DATA PROVIDED —
╔══

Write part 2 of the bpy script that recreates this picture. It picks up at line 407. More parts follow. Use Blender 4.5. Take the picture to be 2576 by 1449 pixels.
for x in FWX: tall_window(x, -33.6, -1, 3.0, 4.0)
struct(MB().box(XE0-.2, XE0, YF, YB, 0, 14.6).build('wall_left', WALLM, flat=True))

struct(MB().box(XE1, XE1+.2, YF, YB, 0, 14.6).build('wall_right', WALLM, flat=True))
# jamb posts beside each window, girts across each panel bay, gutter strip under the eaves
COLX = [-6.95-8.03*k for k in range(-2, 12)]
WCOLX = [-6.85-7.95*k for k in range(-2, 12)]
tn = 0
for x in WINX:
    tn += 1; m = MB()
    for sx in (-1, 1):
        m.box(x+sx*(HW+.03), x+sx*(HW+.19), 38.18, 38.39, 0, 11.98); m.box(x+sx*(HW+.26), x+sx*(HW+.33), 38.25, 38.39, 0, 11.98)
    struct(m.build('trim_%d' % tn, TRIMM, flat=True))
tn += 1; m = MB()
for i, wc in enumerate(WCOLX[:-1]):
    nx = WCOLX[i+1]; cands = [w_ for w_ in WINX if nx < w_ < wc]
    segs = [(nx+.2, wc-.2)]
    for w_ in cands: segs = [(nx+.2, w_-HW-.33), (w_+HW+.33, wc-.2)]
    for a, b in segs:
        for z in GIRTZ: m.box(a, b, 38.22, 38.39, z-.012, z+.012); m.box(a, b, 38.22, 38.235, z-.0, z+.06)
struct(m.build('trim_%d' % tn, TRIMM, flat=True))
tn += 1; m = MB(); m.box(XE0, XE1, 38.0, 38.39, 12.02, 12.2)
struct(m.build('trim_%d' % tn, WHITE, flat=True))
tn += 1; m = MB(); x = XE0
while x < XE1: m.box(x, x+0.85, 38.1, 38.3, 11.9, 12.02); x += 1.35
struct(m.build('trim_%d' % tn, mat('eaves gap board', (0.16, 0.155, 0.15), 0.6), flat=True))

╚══

WHAT YOU WILL DO —
Up to and including the line with "14.6).build('wall_left', WALLM, flat=True))", repeat the data exactly, starting from its first line; nothing else belongs in the response.

FULL OUTPUT —
Write part 2 of the bpy script that recreates this picture. It picks up at line 407. More parts follow. Use Blender 4.5. Take the picture to be 2576 by 1449 pixels.
for x in FWX: tall_window(x, -33.6, -1, 3.0, 4.0)
struct(MB().box(XE0-.2, XE0, YF, YB, 0, 14.6).build('wall_left', WALLM, flat=True))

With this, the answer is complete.